Und eben jener Trainer feierte einen besonderen Moment: „Ich bin schon ein paar Mal aufgestiegen, insgesamt fünfmal. Aber das war für mich emotional das Größte, weil die Truppe einfach sensationell ist! Ich werde heute jeden Einzelnen herzen, mich freuen und mit der Mannschaft feiern. Die Jungs haben es verdient! Ich war jetzt drei Jahre hier...“, kam Großkopf ins Schluchzen, ehe er anführte: „Das ist einfach geil! Es fällt mir auch schwer, die Jungs heute zu verlassen. Das muss ich ehrlich gestehen.“ Denn: Der 55-jährige Fußballlehrer wird den Oberliga-Rückkehrer verlassen und beim FC Alsterbrüder anheuern.

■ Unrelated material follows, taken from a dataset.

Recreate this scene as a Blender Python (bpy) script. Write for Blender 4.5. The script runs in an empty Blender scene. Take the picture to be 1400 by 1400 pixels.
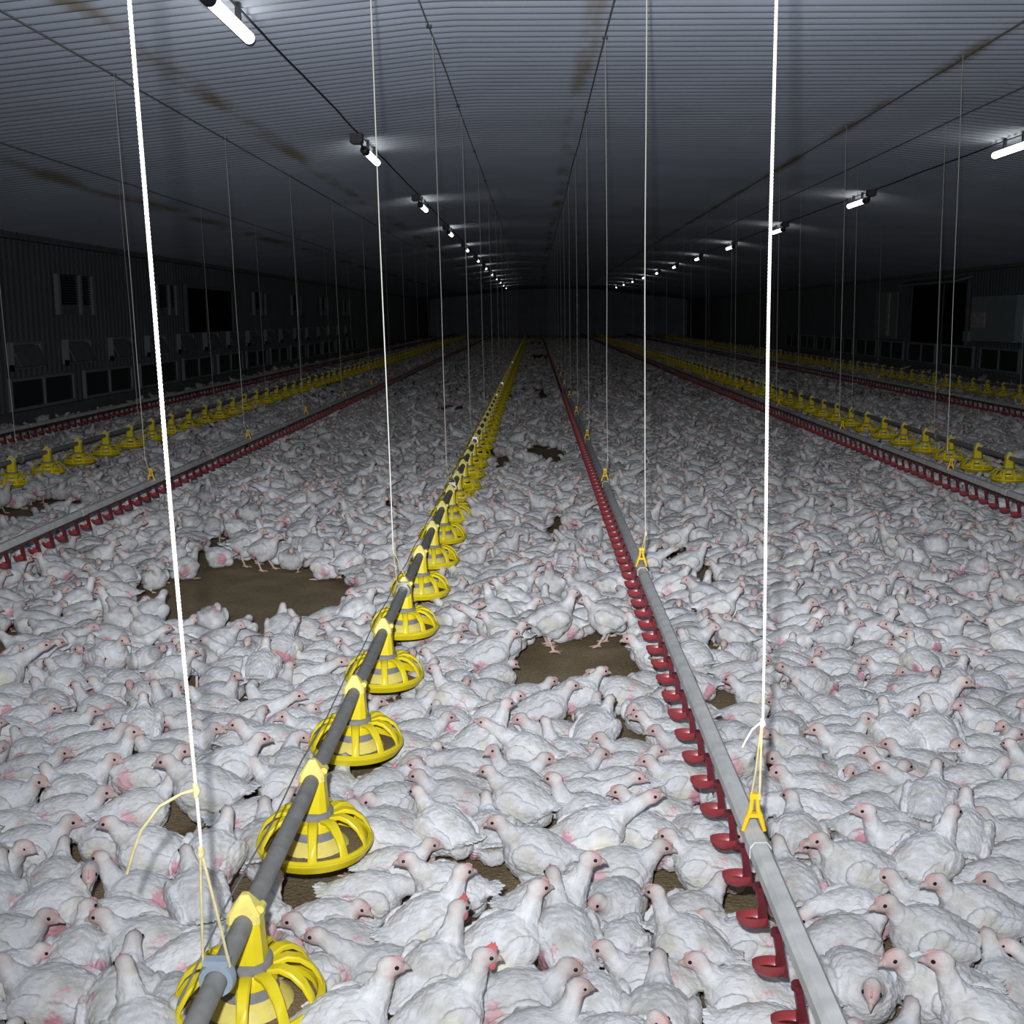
import bpy, bmesh, math, random
import numpy as np
from mathutils import Vector, Matrix, noise as mnoise
PI = math.pi
rng = np.random.default_rng(7)
random.seed(7)
scene = bpy.context.scene
COL = scene.collection

# ------------------------------------------------------------------ camera
FPX, CAMZ = 1560.0, 1.68                       # focal length in pixels of the 1400 px frame, eye height
PITCH = math.atan2(268, FPX)
YAW = math.atan2(31, math.hypot(FPX, 268))
cp, sp = math.cos(PITCH), math.sin(PITCH)
FWD = np.array([-math.sin(YAW)*cp, math.cos(YAW)*cp, -sp])
RGT = np.array([math.cos(YAW), math.sin(YAW), 0.0])
UPV = np.cross(RGT, FWD)
CPOS = np.array([0.0, 0.0, CAMZ])
cd = bpy.data.cameras.new('camera'); cam = bpy.data.objects.new('camera', cd); COL.objects.link(cam)
cd.sensor_width = 36; cd.lens = FPX/1400*36; cd.clip_start = 0.05; cd.clip_end = 300
M = Matrix.Identity(4)
for i in range(3):
    M[i][0], M[i][1], M[i][2], M[i][3] = RGT[i], UPV[i], -FWD[i], CPOS[i]
cam.matrix_world = M
scene.camera = cam

# ------------------------------------------------------------------ world, flash, exposure
w = bpy.data.worlds.new('world'); scene.world = w; w.use_nodes = True
w.node_tree.nodes['Background'].inputs[0].default_value = (0.55, 0.62, 0.8, 1)
w.node_tree.nodes['Background'].inputs[1].default_value = 0.008
BEAM_V = [(-1, 0.05), (-0.60, 0.19), (-0.485, 0.29), (-0.326, 0.63), (-0.156, 1.08), (0.0, 0.92), (0.084, 0.80), (0.148, 0.78), (0.25, 0.98), (0.6, 0.3), (1, 0.05)]
BEAM_H = [(-1, 0.2), (-0.45, 0.50), (-0.2, 0.92), (0, 1.0), (0.2, 0.95), (0.45, 0.7), (1, 0.2)]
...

Auch Großkopf' neuer Club feiert Last-Second-Aufstieg
Unmittelbar nach dem Schlusspfiff drehte Jörn Großkopf noch eine kleine Ehrenrunde und zelebrierte seinen Abschied mit dem Aufstieg. Foto: Ingo Brussolo
Das einmalige Szenario: Durch einen 9:3-Sieg beim SC Sternschanze II schoben sich die punkt- und torgleichen Alsterbrüder in der Bezirksliga-Staffel 6 am ebenfalls siegreichen FC Teutonia 05 II vorbei. Grund: Die Mannen von der Kreuzkirche kassierten beim HFC Falke in der sage und schreibe fünften (!) Minute der Nachspielzeit den Gegentreffer zum 2:4-Endstand, der die Alsterbrüder zum Champion machte. Heißt für Großkopf: Ein Verein, zwei Aufstiege! Dennoch: „Heute ist der FC Türkiye meine Mannschaft. Ich werde mich aber natürlich informieren und hoffe, dass ich nachher doppelten Grund zur Freude haben werde“, wusste Großkopf unmittelbar nach dem anpfiff noch nicht, dass er künftig einen Landesligisten trainieren wird.